[Start]
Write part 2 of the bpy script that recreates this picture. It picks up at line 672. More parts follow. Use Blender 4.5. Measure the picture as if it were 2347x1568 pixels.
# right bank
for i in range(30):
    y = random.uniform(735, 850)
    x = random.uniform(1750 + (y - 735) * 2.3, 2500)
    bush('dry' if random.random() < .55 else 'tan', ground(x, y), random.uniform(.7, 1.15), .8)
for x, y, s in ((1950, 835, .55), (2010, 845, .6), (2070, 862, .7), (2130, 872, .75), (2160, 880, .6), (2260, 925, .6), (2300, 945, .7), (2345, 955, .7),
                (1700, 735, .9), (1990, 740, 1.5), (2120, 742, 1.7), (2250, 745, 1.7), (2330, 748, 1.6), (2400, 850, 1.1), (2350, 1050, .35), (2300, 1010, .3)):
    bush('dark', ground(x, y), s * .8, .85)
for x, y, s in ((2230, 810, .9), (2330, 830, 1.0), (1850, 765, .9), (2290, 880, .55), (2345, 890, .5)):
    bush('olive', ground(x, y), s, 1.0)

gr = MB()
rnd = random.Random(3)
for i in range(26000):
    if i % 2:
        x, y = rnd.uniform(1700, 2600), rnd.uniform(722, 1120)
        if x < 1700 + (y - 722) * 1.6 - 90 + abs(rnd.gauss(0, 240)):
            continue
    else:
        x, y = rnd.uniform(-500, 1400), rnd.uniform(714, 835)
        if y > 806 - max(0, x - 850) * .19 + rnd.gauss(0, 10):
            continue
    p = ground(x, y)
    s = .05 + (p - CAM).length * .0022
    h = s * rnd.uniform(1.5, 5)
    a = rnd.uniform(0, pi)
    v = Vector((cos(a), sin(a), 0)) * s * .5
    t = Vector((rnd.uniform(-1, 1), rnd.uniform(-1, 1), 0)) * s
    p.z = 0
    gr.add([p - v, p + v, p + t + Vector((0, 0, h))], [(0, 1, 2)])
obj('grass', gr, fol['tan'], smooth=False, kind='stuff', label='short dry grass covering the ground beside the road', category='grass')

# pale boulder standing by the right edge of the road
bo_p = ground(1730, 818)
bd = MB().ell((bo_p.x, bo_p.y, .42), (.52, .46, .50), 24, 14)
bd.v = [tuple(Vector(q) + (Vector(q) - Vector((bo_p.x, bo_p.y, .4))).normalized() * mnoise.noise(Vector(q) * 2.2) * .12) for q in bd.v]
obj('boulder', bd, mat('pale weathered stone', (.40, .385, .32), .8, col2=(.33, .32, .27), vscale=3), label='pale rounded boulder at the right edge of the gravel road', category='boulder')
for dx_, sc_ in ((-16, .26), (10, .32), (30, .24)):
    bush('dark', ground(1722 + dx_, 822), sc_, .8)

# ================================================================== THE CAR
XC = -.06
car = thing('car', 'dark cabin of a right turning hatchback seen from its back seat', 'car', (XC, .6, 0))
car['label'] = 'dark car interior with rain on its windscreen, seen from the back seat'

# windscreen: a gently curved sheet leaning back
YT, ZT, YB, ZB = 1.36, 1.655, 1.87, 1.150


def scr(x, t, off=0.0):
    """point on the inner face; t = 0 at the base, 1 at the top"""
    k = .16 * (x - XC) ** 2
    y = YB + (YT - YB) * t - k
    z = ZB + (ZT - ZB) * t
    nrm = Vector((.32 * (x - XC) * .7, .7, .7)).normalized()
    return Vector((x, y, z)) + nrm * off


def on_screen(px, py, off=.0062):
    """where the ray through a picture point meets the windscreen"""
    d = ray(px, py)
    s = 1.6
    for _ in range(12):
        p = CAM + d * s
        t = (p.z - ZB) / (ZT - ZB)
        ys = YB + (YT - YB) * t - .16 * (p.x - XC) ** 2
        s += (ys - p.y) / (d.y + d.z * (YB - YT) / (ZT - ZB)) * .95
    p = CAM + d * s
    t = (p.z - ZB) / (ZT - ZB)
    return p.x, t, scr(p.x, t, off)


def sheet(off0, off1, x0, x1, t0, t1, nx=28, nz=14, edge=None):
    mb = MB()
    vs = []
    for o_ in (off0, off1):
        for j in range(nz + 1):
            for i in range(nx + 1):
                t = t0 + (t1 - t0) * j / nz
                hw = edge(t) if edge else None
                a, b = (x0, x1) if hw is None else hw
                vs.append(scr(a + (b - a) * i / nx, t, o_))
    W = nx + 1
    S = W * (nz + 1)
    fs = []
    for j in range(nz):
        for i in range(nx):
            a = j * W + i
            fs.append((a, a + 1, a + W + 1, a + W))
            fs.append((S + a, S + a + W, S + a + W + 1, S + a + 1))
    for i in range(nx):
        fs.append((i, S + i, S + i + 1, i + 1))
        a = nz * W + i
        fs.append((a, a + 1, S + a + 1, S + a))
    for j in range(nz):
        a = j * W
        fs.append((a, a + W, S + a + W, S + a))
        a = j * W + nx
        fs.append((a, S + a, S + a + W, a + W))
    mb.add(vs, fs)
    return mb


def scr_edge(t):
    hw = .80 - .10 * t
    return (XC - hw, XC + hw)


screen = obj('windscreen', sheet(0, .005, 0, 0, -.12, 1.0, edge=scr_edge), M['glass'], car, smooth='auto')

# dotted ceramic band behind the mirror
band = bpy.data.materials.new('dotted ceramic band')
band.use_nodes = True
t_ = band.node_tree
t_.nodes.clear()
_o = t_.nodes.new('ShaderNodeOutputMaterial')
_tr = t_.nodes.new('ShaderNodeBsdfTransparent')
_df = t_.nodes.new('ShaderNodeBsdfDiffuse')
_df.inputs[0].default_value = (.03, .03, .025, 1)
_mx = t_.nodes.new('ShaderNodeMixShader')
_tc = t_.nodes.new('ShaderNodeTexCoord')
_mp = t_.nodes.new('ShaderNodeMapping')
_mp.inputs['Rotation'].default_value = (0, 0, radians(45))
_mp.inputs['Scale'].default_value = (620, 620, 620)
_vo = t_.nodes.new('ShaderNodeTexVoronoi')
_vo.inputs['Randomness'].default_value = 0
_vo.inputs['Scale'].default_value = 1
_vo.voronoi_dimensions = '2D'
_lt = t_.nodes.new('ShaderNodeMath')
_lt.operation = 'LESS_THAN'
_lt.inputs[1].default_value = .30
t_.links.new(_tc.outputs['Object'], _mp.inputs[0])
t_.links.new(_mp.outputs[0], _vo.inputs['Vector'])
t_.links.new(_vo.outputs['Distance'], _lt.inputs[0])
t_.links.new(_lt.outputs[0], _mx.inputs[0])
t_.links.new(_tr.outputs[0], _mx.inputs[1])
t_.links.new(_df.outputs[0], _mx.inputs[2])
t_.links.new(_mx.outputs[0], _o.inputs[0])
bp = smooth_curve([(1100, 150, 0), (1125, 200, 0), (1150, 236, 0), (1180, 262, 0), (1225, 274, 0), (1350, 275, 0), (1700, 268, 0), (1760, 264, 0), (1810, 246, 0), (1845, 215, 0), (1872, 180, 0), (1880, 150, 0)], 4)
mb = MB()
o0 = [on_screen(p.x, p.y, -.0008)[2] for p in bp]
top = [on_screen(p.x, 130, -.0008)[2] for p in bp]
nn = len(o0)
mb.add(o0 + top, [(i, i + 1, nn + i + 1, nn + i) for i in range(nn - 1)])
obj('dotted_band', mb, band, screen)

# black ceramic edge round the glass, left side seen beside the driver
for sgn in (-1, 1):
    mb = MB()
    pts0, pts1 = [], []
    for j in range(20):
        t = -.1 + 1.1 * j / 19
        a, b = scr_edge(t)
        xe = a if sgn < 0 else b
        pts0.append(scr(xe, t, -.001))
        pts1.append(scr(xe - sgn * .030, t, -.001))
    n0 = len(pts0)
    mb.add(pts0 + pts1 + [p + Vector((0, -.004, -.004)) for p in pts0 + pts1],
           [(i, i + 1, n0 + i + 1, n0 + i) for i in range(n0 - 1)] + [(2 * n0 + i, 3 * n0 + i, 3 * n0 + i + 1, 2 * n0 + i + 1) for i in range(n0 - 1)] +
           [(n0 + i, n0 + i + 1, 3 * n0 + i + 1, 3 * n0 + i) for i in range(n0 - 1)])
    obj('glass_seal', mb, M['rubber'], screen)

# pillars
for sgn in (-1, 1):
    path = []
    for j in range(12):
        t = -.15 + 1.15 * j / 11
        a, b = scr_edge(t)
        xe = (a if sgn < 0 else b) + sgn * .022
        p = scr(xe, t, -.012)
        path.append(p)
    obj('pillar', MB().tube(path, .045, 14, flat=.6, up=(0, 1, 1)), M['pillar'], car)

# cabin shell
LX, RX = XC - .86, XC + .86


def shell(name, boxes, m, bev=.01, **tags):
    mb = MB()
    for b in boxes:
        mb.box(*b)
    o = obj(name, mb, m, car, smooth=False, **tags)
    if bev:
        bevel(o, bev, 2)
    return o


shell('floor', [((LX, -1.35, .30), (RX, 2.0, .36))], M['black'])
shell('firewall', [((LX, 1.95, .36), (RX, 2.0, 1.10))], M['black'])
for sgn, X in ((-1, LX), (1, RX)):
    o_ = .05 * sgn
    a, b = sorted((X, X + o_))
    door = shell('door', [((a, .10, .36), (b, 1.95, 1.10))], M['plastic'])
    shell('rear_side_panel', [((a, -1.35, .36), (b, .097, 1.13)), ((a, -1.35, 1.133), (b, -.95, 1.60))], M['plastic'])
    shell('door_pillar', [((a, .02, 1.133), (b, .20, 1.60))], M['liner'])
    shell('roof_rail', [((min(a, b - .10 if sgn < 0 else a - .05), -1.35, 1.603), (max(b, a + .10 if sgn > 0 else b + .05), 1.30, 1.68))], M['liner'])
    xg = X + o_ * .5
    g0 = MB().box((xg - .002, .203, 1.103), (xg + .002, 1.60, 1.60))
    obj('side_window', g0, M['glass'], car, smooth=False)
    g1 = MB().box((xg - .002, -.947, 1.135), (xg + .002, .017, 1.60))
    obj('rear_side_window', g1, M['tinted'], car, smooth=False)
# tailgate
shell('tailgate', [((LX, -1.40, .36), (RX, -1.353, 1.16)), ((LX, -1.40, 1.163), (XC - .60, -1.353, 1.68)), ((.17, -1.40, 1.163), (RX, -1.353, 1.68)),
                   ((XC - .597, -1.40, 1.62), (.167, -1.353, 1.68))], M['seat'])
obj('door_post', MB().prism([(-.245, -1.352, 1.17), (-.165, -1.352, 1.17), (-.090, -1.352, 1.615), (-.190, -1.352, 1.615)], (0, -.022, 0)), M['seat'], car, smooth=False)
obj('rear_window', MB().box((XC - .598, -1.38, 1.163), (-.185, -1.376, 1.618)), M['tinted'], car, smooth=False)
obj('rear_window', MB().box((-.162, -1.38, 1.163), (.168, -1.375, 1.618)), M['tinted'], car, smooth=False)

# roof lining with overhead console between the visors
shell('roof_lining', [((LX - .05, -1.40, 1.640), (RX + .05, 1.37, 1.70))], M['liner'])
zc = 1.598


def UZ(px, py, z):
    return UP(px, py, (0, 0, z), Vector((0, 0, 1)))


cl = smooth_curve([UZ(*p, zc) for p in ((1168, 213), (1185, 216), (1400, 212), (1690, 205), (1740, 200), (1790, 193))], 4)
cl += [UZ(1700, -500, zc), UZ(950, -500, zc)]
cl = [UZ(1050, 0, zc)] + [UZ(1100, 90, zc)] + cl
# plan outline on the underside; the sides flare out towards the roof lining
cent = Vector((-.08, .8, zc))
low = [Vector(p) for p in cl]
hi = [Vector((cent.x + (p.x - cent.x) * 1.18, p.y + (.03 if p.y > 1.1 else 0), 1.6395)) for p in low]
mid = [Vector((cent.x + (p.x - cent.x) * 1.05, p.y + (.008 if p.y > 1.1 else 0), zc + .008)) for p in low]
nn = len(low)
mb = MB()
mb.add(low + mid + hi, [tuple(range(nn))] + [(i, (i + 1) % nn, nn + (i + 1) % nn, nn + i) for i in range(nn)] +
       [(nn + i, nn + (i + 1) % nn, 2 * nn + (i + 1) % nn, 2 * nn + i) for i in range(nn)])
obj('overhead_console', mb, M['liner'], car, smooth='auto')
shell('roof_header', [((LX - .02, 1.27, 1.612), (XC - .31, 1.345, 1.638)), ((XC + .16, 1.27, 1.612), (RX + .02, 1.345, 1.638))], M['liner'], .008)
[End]
▶ _Exercise instructions_:
Without changing anything, quote the lines from the top of the data to the line that contains "bush('olive', ground(x, y), s, 1.0)", including that line.

▶ _Solution for this problem_:
Write part 2 of the bpy script that recreates this picture. It picks up at line 672. More parts follow. Use Blender 4.5. Measure the picture as if it were 2347x1568 pixels.
# right bank
for i in range(30):
    y = random.uniform(735, 850)
    x = random.uniform(1750 + (y - 735) * 2.3, 2500)
    bush('dry' if random.random() < .55 else 'tan', ground(x, y), random.uniform(.7, 1.15), .8)
for x, y, s in ((1950, 835, .55), (2010, 845, .6), (2070, 862, .7), (2130, 872, .75), (2160, 880, .6), (2260, 925, .6), (2300, 945, .7), (2345, 955, .7),
                (1700, 735, .9), (1990, 740, 1.5), (2120, 742, 1.7), (2250, 745, 1.7), (2330, 748, 1.6), (2400, 850, 1.1), (2350, 1050, .35), (2300, 1010, .3)):
    bush('dark', ground(x, y), s * .8, .85)
for x, y, s in ((2230, 810, .9), (2330, 830, 1.0), (1850, 765, .9), (2290, 880, .55), (2345, 890, .5)):
    bush('olive', ground(x, y), s, 1.0)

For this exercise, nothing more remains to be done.